Mohammad Wasi Khan: There has been some progress in Pakistan’s energy policy towards diversification; however, structural challenges remain, including circular debt, pricing distortions, and lack of integrated planning across sectors. A positive recent development is the sales tax exemption on refinery upgradation machinery announced in the budget, which supports the implementation of the Brownfield Refinery Policy. This can enable investment in conversion units and enhance overall efficiency of the refining sector. A critical missing element in Pakistan’s energy framework is Strategic Petroleum Reserves. In today’s environment, reserves are not merely storage, they are a strategic buffer that provide time and flexibility in managing supply disruptions. Recent global developments have reinforced that energy security is as important as affordability and efficiency. Going forward, policy consistency, regulatory clarity, and a genuinely integrated energy framework will be critical to attract long-term investment.

PAGE: Where do you see Pakistan in terms of using alternative energy resources?

Mohammad Wasi Khan: Pakistan is witnessing rapid growth in alternative energy, particularly solar. A notable trend is the sharp increase in self-funded rooftop solar installations by households and commercial users though thanks largely to very high grid electricity tariffs. This distributed adoption is already impacting grid demand patterns. At the same time, the power sector faces the structural challenge of take-or-pay obligations under IPPs, which create financial pressure even when demand shifts away from the grid. Over the medium term, alternative energy will become a significant part of the energy mix. However, this transition will require grid stability mechanisms, energy storage solutions, and transmission upgrades to balance supply and demand effectively.

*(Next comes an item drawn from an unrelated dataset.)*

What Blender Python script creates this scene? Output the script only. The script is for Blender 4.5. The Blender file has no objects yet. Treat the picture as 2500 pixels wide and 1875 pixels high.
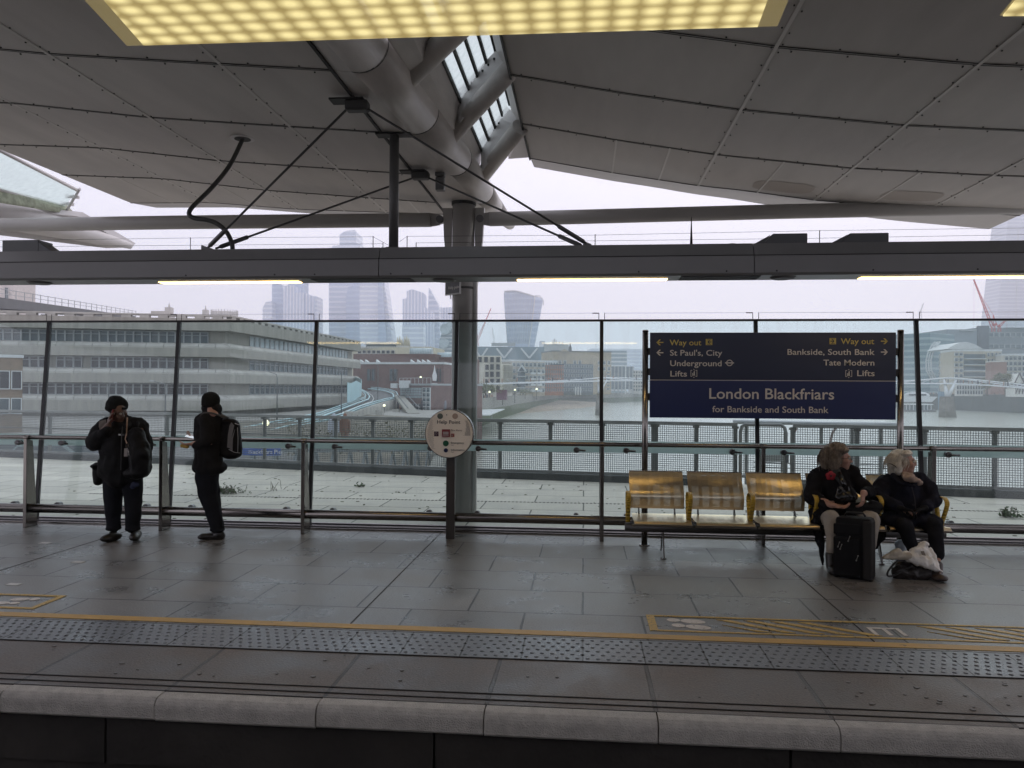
import bpy, bmesh, math, random
from mathutils import Vector, Matrix, Euler, noise
random.seed(7)
R=math.radians
sc=bpy.context.scene; COL=sc.collection
# ---------------------------------------------------------------- camera
F=1900.0
yv=Vector((176,-12.5,-1900)).normalized()
zv=Vector((.006,1,-.00602)); zv=(zv-yv*zv.dot(yv)).normalized()
xv=yv.cross(zv).normalized()
W2C=Matrix((xv,yv,zv)).transposed()          # world axes seen in camera space
C2W=W2C.transposed()
CAM=Vector((0,0,1.75))
cd=bpy.data.cameras.new('camera'); cam=bpy.data.objects.new('camera',cd); COL.objects.link(cam)
cam.matrix_world=Matrix.Translation(CAM)@C2W.to_4x4()
cd.sensor_width=36; cd.lens=F/2500*36; cd.clip_start=.05; cd.clip_end=9000
sc.camera=cam
# ---------------------------------------------------------------- world, sun, exposure
w=bpy.data.worlds.new('World'); sc.world=w; w.use_nodes=True
nt=w.node_tree; bg=nt.nodes['Background']
sky=nt.nodes.new('ShaderNodeTexSky'); sky.sky_type='NISHITA'; sky.sun_disc=False
SUN_EL,SUN_AZ=R(38),R(20)
sky.sun_elevation=SUN_EL; sky.sun_rotation=SUN_AZ; sky.dust_density=6; sky.air_density=1.0
mx=nt.nodes.new('ShaderNodeMix'); mx.data_type='RGBA'; mx.inputs['Factor'].default_value=.93
mx.inputs['B'].default_value=(10.9,10.45,11.9,1)            # pale overcast cloud cover over the clear sky
nt.links.new(sky.outputs[0],mx.inputs['A']); nt.links.new(mx.outputs['Result'],bg.inputs[0])
bg.inputs[1].default_value=.1
sl=bpy.data.lights.new('sun','SUN'); sl.energy=.5; sl.angle=R(30); sl.color=(1,.96,.9)
so=bpy.data.objects.new('sun',sl); COL.objects.link(so)
sd=Vector((math.sin(SUN_AZ)*math.cos(SUN_EL),math.cos(SUN_AZ)*math.cos(SUN_EL),math.sin(SUN_EL)))
so.rotation_euler=sd.to_track_quat('Z','Y').to_euler(); so.location=sd*60
vs=sc.view_settings; vs.view_transform='Standard'; vs.look='None'; vs.gamma=1; vs.exposure=.12; vs.use_curve_mapping=False
cy=sc.cycles; cy.use_denoising=True; cy.max_bounces=6; cy.diffuse_bounces=3; cy.glossy_bounces=3; cy.transmission_bounces=4
cy.transparent_max_bounces=24; cy.volume_bounces=1; cy.caustics_reflective=False; cy.caustics_refractive=False
cy.sample_clamp_indirect=6
try: cy.denoiser='OPENIMAGEDENOISE'
except Exception: pass
# ---------------------------------------------------------------- pixel helpers (photo pixels 2500x1875 -> points in the place)
def ray(px,py):
    return C2W@Vector((px-1250,937.5-py,-F))
def PY(px,py,y):
    r=ray(px,py); return CAM+r*(y/r.y)
def PZ(px,py,z=0.0):
    r=ray(px,py); return CAM+r*((z-CAM.z)/r.z)
def PD(px,py,d):
    return CAM+ray(px,py)*(d/F)
def PXZ(px,py,x):
    r=ray(px,py); return CAM+r*(x/r.x)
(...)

PAGE: What structural reforms are most critical for Pakistan’s downstream oil sector?

Mohammad Wasi Khan: Pakistan’s downstream sector requires a shift from short-term administrative controls to a stable, market-aligned framework. Key reforms include ensuring a level playing field, curbing smuggling, incentivizing refinery upgrades, and aligning import policies with domestic refining capacity. Deregulation remains important, but deregulation without digitalization, regulatory oversight, and a coordinated supply chain can create distortions rather than efficiency. Priority should also be given to maximizing local resource utilization first, with imports only to meet deficits, along with dismantling distortionary mechanisms such as IFEM that blur true market signals. Most importantly, the sector needs predictable pricing and margin mechanisms that allow refineries and OMCs to operate viably while encouraging efficiency and long-term investment.